◆ **WHAT YOU NEED TO DO**
Output the lines below exactly, please, from the first line until the line with "clone(src, (c0.x, c0.y+i, c0.z), ceil)", counting both.

◆ **MATERIAL**

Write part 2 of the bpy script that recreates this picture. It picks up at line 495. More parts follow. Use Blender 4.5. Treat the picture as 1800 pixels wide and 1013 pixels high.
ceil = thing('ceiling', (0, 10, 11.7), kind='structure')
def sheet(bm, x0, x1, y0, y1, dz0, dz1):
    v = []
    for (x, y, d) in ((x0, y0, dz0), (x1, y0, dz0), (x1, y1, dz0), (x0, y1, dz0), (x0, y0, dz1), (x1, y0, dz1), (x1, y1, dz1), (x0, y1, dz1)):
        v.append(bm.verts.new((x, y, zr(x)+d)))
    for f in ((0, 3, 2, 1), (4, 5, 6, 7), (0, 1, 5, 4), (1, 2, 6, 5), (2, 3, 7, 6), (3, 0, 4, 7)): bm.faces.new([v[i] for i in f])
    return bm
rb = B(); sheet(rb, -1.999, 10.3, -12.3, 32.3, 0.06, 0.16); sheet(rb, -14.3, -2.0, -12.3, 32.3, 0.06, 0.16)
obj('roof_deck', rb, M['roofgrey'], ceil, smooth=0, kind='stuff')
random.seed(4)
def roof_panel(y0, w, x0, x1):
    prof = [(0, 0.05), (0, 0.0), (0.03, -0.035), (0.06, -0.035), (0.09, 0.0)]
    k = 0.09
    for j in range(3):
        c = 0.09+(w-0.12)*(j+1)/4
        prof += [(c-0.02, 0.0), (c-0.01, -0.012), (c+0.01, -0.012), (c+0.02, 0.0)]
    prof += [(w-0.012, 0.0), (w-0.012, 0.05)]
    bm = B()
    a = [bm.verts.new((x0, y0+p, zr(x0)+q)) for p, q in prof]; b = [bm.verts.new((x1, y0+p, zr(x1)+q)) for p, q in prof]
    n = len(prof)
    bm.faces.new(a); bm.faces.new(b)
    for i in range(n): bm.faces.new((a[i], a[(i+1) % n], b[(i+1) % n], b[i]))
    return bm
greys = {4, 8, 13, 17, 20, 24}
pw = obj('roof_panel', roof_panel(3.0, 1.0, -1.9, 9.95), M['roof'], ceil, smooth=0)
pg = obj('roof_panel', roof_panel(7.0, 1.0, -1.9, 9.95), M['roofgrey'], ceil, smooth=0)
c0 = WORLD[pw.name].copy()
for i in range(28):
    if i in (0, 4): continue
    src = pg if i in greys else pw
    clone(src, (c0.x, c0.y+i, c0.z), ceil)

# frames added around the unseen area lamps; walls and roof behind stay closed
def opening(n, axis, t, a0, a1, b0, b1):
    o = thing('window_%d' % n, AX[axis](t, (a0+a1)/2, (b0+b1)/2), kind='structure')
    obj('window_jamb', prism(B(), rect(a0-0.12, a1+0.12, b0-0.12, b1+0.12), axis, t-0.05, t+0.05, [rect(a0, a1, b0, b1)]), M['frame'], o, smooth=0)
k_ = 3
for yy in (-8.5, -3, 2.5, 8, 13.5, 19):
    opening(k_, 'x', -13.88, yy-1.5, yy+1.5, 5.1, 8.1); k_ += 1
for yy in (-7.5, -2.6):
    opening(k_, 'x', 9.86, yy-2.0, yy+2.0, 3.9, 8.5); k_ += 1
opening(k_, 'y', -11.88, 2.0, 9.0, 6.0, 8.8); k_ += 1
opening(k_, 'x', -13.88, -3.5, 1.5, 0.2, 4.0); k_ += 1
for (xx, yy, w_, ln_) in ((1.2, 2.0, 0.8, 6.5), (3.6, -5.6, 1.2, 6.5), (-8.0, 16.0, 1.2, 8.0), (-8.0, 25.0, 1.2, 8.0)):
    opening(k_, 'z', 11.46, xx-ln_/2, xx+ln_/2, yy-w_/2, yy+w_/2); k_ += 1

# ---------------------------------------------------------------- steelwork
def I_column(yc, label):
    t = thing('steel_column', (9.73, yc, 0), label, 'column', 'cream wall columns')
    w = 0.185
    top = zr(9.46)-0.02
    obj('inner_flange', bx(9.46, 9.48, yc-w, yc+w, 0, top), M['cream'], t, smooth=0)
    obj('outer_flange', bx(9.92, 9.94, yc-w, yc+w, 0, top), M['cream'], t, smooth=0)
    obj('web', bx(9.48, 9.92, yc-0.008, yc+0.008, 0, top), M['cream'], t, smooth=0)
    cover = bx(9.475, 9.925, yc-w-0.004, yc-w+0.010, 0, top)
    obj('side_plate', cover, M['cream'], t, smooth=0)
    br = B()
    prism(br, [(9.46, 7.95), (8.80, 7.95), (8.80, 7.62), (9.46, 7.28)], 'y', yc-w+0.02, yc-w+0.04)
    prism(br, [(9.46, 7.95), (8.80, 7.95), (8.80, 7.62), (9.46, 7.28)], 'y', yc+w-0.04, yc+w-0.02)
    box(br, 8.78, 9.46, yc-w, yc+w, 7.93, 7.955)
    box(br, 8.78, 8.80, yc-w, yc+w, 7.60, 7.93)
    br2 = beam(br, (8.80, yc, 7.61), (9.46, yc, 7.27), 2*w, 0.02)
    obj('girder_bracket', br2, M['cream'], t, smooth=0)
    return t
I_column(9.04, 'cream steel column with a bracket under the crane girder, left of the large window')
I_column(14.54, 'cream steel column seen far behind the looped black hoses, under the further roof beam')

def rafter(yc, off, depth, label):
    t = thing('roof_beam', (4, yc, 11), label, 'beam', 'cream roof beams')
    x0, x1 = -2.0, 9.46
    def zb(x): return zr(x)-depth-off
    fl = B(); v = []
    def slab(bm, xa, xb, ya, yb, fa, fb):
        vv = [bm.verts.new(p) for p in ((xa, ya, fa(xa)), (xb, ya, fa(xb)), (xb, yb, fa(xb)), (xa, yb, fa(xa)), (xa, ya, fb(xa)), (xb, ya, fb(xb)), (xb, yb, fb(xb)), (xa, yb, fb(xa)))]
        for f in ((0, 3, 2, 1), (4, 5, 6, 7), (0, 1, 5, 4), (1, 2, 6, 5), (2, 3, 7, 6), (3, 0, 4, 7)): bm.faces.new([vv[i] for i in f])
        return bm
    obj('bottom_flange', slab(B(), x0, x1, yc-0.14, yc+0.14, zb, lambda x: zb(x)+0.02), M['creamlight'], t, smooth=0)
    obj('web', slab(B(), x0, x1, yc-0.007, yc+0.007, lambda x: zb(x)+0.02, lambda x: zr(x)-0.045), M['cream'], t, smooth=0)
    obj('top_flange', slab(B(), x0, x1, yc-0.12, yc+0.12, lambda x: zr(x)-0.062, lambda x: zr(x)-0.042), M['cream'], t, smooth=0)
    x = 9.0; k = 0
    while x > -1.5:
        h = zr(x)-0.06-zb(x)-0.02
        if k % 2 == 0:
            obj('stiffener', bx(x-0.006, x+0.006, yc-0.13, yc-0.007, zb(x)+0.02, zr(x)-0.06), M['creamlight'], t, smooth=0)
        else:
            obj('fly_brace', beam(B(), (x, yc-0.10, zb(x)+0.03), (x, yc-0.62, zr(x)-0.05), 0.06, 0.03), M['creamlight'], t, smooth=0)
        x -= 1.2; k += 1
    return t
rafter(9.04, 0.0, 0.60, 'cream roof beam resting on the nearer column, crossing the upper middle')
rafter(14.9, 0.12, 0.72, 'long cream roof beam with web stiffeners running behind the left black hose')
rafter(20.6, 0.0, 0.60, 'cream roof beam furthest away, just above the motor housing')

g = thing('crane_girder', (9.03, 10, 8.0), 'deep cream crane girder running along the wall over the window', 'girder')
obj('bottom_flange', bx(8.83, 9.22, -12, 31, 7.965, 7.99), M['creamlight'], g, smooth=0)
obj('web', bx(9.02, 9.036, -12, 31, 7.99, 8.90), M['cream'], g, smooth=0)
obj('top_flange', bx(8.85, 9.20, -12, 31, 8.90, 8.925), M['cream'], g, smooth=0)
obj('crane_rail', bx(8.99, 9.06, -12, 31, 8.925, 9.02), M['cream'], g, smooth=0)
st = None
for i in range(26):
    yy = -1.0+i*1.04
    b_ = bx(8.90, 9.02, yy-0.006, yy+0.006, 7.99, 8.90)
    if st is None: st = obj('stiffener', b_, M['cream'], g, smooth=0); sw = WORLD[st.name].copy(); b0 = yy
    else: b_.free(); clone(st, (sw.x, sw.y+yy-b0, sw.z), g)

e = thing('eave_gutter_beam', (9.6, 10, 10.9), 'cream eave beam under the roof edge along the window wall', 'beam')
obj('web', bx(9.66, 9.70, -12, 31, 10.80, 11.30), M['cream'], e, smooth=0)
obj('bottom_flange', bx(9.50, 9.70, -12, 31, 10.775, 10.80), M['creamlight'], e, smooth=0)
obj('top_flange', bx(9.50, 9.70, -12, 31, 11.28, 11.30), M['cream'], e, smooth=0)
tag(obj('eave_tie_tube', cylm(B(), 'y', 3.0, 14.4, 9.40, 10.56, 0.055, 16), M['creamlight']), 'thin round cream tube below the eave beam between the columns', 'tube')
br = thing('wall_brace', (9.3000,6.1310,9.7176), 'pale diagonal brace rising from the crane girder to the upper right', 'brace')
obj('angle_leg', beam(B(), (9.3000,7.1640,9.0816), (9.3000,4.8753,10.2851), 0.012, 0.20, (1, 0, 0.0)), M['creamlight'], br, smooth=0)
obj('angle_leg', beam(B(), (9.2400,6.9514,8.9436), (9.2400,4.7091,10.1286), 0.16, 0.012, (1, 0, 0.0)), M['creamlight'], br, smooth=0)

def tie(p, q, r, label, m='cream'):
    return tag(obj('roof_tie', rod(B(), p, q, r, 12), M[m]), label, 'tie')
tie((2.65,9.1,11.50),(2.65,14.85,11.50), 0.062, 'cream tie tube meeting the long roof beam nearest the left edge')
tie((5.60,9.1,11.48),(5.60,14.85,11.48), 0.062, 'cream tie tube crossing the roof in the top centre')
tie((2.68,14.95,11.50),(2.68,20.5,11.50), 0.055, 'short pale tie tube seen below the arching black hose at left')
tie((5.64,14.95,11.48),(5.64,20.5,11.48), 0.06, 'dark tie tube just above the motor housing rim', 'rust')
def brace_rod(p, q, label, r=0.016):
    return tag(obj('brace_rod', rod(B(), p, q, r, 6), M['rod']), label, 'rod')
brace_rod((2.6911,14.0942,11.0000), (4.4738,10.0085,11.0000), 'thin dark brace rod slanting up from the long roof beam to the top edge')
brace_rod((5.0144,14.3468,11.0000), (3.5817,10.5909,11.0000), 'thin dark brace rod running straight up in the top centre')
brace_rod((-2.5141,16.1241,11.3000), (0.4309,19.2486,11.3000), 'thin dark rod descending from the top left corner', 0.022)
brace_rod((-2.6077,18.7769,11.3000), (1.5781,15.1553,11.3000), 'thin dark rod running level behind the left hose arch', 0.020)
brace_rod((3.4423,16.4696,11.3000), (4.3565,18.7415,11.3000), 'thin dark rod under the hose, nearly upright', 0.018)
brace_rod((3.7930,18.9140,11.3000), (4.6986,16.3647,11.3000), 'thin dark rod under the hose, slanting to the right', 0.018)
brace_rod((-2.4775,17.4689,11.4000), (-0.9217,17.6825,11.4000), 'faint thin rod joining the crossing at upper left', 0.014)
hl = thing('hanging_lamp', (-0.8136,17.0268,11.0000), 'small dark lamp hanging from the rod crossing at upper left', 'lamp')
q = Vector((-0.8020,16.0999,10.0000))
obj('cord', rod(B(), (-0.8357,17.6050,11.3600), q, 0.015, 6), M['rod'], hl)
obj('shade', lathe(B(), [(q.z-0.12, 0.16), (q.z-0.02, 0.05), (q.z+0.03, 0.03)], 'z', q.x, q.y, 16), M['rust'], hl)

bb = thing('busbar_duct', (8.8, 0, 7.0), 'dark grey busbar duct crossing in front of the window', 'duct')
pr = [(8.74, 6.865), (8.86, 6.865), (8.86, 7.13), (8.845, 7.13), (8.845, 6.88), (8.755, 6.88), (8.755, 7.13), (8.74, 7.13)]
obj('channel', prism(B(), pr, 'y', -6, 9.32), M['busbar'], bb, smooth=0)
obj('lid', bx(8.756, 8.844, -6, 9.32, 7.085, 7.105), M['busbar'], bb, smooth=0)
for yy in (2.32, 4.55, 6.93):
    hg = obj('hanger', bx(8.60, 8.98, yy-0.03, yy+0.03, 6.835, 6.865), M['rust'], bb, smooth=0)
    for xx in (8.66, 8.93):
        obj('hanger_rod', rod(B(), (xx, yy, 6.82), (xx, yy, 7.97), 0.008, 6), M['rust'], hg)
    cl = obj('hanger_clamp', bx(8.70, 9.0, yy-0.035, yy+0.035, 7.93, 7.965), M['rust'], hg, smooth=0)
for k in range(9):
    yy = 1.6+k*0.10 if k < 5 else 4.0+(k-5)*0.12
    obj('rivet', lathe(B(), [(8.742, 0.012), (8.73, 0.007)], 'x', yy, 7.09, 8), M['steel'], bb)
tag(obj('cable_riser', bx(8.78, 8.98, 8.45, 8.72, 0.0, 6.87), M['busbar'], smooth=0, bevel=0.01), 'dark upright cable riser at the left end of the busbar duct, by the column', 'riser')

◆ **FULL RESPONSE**
Write part 2 of the bpy script that recreates this picture. It picks up at line 495. More parts follow. Use Blender 4.5. Treat the picture as 1800 pixels wide and 1013 pixels high.
ceil = thing('ceiling', (0, 10, 11.7), kind='structure')
def sheet(bm, x0, x1, y0, y1, dz0, dz1):
    v = []
    for (x, y, d) in ((x0, y0, dz0), (x1, y0, dz0), (x1, y1, dz0), (x0, y1, dz0), (x0, y0, dz1), (x1, y0, dz1), (x1, y1, dz1), (x0, y1, dz1)):
        v.append(bm.verts.new((x, y, zr(x)+d)))
    for f in ((0, 3, 2, 1), (4, 5, 6, 7), (0, 1, 5, 4), (1, 2, 6, 5), (2, 3, 7, 6), (3, 0, 4, 7)): bm.faces.new([v[i] for i in f])
    return bm
rb = B(); sheet(rb, -1.999, 10.3, -12.3, 32.3, 0.06, 0.16); sheet(rb, -14.3, -2.0, -12.3, 32.3, 0.06, 0.16)
obj('roof_deck', rb, M['roofgrey'], ceil, smooth=0, kind='stuff')
random.seed(4)
def roof_panel(y0, w, x0, x1):
    prof = [(0, 0.05), (0, 0.0), (0.03, -0.035), (0.06, -0.035), (0.09, 0.0)]
    k = 0.09
    for j in range(3):
        c = 0.09+(w-0.12)*(j+1)/4
        prof += [(c-0.02, 0.0), (c-0.01, -0.012), (c+0.01, -0.012), (c+0.02, 0.0)]
    prof += [(w-0.012, 0.0), (w-0.012, 0.05)]
    bm = B()
    a = [bm.verts.new((x0, y0+p, zr(x0)+q)) for p, q in prof]; b = [bm.verts.new((x1, y0+p, zr(x1)+q)) for p, q in prof]
    n = len(prof)
    bm.faces.new(a); bm.faces.new(b)
    for i in range(n): bm.faces.new((a[i], a[(i+1) % n], b[(i+1) % n], b[i]))
    return bm
greys = {4, 8, 13, 17, 20, 24}
pw = obj('roof_panel', roof_panel(3.0, 1.0, -1.9, 9.95), M['roof'], ceil, smooth=0)
pg = obj('roof_panel', roof_panel(7.0, 1.0, -1.9, 9.95), M['roofgrey'], ceil, smooth=0)
c0 = WORLD[pw.name].copy()
for i in range(28):
    if i in (0, 4): continue
    src = pg if i in greys else pw
    clone(src, (c0.x, c0.y+i, c0.z), ceil)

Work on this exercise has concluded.